Unlike some tourist destinations, such as Palm Springs or Miami Beach, Waikīkī isn’t known for its architecture. And yet, once upon a time, the area was the playground of the architectural vanguard. In 1957, one of Buckminster Fuller’s famous geodesic domes was built as part of what is now Hilton Hawaiian Village. The year before, George “Pete” Wimberly, who went on to design the Sheraton Waikiki—the largest resort in the world in 1971—gave Waikīkī its most iconic structure to date: the hyper-modern, tiki-flavored Waikikian hotel.
This was as bold as Waikīkī ever got, an outgrowth of post-World War II optimism and Hawai‘i’s increasing prominence in the American imagination. In the 1960s, advancements in commercial air travel shortened the flight time from the West Coast to Hawai‘i from nine hours to less than five, making the islands more accessible than ever. Between 1960 and 1970, visitors increased sixfold and began staying for shorter periods. This glut resulted in more utilitarian architecture and also changed what a hotel was. Large suites with full kitchens, once de rigueur, were no longer needed. Hotel rooms shrank accordingly and were perched higher and higher in the sky.
Many of Waikīkī’s iconic structures were torn down to make way for ever-larger resorts. The Waikikian closed in 1996, its fantastical lobby and restaurants demolished over the following years. Fuller’s dome, which had served as a nightclub and venue for performers like Don Ho, came down in 1999. Beachfront property reached such a premium that even tiny parcels were sold off for development.
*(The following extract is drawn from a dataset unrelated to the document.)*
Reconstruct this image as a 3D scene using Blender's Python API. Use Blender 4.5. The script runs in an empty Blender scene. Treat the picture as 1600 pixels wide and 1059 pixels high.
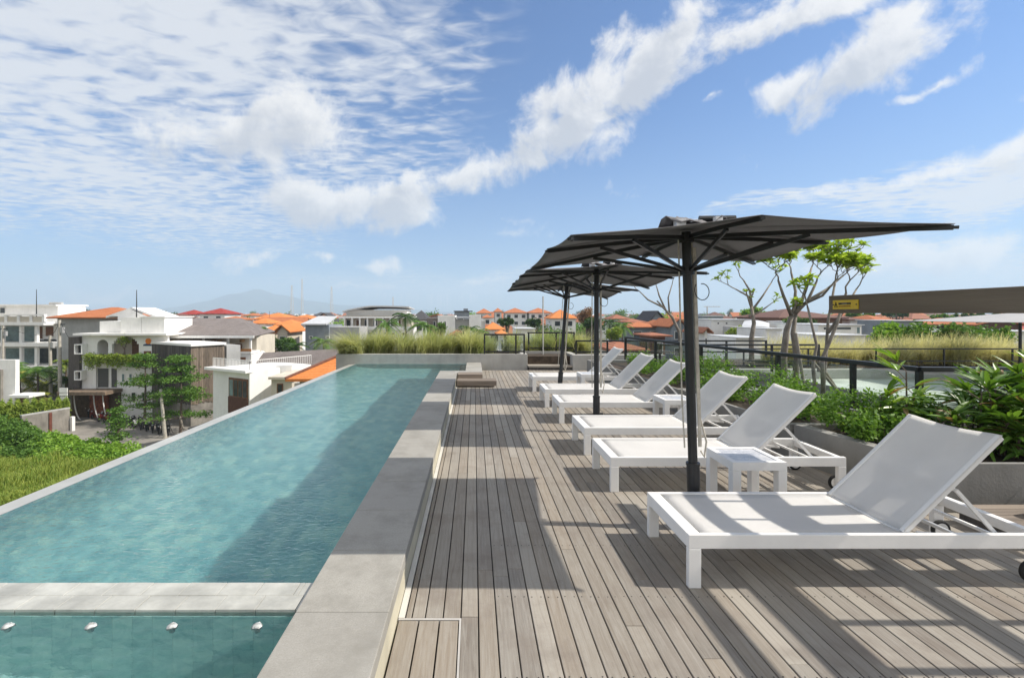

The sliver of land fronting St. Augustine Church, a relic of atomic-age architecture, became a Burger King and an ABC Store, severing the church from the street and beachfront.
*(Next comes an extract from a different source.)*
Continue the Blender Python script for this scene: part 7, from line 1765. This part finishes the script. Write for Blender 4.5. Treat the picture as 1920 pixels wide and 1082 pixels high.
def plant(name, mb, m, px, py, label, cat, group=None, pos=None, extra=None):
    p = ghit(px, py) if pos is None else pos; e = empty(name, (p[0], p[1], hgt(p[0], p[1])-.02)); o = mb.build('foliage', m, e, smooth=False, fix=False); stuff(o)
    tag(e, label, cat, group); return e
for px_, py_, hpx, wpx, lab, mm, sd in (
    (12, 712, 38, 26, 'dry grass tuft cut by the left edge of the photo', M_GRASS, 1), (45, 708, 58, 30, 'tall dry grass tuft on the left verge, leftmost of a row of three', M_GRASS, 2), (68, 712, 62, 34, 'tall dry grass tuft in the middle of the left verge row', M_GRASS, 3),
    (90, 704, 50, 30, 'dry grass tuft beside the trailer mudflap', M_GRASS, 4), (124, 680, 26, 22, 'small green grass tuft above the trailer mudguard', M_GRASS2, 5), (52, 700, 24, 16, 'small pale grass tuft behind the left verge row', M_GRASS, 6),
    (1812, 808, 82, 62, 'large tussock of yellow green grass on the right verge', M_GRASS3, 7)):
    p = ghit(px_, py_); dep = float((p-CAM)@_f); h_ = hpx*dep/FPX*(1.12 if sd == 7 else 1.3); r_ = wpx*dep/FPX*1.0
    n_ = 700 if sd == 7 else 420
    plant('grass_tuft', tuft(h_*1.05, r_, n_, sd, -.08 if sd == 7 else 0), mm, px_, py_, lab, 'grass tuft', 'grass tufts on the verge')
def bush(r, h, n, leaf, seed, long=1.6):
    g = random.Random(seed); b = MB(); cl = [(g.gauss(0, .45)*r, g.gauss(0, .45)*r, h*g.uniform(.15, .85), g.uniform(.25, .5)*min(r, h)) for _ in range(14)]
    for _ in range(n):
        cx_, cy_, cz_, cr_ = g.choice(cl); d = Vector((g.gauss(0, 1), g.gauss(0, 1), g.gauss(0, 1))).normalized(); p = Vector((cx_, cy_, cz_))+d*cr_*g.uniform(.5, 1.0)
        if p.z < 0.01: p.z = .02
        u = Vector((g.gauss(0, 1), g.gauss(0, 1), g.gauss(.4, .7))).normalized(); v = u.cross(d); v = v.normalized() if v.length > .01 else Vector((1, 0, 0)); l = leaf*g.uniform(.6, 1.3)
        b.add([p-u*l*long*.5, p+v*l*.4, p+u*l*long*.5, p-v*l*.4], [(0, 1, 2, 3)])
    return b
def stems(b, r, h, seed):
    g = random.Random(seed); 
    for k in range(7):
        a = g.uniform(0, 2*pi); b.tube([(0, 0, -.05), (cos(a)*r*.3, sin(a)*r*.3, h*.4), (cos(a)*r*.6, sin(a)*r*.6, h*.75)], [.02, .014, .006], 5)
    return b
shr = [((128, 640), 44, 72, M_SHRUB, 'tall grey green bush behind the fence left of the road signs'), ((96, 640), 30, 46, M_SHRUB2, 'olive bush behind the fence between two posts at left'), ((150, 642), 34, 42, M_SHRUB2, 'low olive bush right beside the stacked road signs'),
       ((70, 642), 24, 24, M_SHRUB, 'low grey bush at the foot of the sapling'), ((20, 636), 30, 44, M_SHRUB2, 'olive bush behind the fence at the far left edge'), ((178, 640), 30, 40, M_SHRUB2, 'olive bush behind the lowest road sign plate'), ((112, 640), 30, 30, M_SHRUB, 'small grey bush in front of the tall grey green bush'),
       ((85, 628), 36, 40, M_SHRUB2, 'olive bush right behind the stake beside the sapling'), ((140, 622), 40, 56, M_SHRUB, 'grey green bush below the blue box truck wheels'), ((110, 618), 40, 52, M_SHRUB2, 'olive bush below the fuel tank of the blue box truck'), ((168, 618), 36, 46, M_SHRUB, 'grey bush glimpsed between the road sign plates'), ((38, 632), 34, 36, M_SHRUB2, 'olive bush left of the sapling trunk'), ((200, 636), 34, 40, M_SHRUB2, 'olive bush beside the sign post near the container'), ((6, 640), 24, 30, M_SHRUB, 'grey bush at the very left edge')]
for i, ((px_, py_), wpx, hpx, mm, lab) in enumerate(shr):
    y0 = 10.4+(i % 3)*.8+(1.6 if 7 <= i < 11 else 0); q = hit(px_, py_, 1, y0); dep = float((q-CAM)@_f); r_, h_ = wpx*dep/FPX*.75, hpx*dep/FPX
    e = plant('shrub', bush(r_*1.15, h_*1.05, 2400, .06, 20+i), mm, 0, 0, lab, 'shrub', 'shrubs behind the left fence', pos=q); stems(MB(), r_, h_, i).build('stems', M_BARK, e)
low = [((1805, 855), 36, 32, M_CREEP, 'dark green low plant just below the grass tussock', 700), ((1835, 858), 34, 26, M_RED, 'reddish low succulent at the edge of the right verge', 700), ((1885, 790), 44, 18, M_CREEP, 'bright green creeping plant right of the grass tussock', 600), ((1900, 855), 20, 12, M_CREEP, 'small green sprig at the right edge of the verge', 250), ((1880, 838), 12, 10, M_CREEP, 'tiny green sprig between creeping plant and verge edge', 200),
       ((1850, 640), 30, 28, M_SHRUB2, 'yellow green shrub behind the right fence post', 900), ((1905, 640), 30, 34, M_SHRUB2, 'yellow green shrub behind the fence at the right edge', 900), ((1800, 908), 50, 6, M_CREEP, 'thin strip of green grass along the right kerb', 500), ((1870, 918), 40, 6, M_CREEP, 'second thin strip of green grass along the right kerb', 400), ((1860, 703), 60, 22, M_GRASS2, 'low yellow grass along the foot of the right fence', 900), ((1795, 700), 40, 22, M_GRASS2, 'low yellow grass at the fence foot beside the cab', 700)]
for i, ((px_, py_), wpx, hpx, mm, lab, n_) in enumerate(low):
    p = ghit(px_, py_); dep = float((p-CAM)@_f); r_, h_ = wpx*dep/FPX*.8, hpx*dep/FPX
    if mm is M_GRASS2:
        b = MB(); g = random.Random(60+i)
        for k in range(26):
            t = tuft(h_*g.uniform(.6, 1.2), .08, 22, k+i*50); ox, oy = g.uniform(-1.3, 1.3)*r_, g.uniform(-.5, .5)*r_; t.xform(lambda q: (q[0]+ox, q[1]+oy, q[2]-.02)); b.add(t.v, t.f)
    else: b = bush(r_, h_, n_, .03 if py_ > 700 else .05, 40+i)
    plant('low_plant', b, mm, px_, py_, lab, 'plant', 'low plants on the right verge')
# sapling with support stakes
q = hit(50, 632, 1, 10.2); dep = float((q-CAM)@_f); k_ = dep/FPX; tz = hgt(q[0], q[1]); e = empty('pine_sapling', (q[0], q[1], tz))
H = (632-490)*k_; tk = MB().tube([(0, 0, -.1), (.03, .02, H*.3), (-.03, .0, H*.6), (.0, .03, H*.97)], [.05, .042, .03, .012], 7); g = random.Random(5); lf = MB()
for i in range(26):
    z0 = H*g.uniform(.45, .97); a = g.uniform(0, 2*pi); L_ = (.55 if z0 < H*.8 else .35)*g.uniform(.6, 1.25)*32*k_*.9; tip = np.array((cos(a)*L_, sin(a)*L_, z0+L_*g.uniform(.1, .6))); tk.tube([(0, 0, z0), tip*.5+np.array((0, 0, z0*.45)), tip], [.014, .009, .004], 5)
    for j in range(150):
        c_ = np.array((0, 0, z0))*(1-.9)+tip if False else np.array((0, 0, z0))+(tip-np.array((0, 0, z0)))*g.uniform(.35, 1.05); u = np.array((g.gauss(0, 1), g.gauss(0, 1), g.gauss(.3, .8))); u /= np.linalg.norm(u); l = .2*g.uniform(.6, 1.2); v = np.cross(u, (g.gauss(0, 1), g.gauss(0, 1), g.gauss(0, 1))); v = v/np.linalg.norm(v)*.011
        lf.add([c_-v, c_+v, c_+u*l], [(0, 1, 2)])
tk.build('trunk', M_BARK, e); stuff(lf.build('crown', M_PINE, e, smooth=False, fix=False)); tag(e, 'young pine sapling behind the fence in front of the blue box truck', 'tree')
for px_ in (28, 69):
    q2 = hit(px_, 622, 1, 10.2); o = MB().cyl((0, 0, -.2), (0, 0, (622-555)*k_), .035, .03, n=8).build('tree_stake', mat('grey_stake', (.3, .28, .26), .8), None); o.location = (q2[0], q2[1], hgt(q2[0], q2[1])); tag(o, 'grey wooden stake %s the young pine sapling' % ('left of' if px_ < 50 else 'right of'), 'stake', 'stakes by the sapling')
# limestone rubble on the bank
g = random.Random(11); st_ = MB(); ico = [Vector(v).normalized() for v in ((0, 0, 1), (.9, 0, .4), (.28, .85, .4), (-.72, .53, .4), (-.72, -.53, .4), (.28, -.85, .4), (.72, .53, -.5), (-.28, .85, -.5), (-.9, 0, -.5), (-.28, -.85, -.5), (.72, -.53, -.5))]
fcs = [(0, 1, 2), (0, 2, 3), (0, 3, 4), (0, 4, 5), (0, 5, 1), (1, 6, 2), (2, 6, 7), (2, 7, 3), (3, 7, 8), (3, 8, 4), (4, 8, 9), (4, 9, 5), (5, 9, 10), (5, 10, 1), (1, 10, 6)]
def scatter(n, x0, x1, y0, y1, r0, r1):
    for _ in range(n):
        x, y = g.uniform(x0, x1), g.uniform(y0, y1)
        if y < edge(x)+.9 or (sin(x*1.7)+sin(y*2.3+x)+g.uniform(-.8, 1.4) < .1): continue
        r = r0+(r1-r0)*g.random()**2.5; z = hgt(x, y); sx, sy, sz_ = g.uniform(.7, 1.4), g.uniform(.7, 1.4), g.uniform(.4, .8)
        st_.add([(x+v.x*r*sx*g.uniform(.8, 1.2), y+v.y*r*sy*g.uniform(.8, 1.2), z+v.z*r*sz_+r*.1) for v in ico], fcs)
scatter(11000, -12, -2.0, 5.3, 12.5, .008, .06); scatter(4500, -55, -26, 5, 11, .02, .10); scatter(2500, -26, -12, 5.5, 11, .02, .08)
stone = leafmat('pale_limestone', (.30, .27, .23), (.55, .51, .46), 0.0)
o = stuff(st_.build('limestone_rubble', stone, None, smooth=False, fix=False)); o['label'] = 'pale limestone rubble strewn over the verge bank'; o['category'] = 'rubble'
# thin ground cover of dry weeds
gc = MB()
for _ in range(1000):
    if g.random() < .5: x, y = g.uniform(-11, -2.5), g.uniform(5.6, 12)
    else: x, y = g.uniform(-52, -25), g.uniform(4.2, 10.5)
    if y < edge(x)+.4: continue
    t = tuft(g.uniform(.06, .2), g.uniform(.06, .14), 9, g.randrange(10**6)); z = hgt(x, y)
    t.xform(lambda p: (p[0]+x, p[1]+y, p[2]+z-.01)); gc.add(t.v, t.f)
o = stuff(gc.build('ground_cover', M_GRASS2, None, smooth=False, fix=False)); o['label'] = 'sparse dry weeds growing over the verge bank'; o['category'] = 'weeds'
Still, a surprising amount of significant works remain. On Kalākaua Avenue, the arching, tessellated, Escher-like façade of Wimberly’s Waikiki Galleria Tower, built in 1966, sits next to Hart Wood’s Asian-influenced S & G Gump Building, which was built in 1927 and is now a Louis Vuitton store. Some of the seemingly unremarkable walk-up apartment buildings have architectural pedigrees of their own, like the uber-retro Darlani Apartments, designed by Lemmon, Freeth, Haines, and Jones, the same architects who would later help realize the Hawai‘i State Capitol.
The neighborhood’s railings alone could fill a coffee table book. They come in wood, steel, iron, and concrete and feature every pattern imaginable: leaves, sails, surfboards. They bend and wave and zig and zag. They are black, white, aquamarine. Like its ubiquitous breezeblocks or characteristic copper signage, Waikīkī’s banisters and balustrades are functional, yet they serve as stylistic flourishes. At the Kaiulani Court Apartments on the corner of Ka‘iulani Avenue and Kūhiō Avenue, a breadfruit motif is rendered in black wrought iron. Down the road, on Lau‘ula Street, a two-story building is adorned with subtle wood panels depicting banana leaves in relief. Along with lava rock walls and cantilevered lānai—hallmarks of Hawai‘i’s tropical modernism—the railings are symbolic of the designer’s wish to represent the beauty of the islands in the built environment. They give Waikīkī a sense of self.
Today, the old Waikīkī is seeing something of a revival. Building on a worldwide interest in midcentury modern design, boutique hotels have opened in rehabilitated buildings from the 1960s, generating a newfound appreciation for Waikīkī’s midcentury modern architecture. In 2017, the Queen Emma Land Company announced its plans to renovate the low-rise Beachside Apartments, designed in 1959 by pioneering local architect Ernest Hara, along with two other midcentury walk-ups on Kānekapōlei Street.
Like a song full of samples, Waikīkī defies easy categorization, serving up continually surprising textures and juxtapositions. The neighborhood is at its best when it embraces its disparate worlds and clashing styles. The old Waikīkī exists in pockets alongside every other Waikīkī that has come before and after it, and each Waikīkī that is yet to come.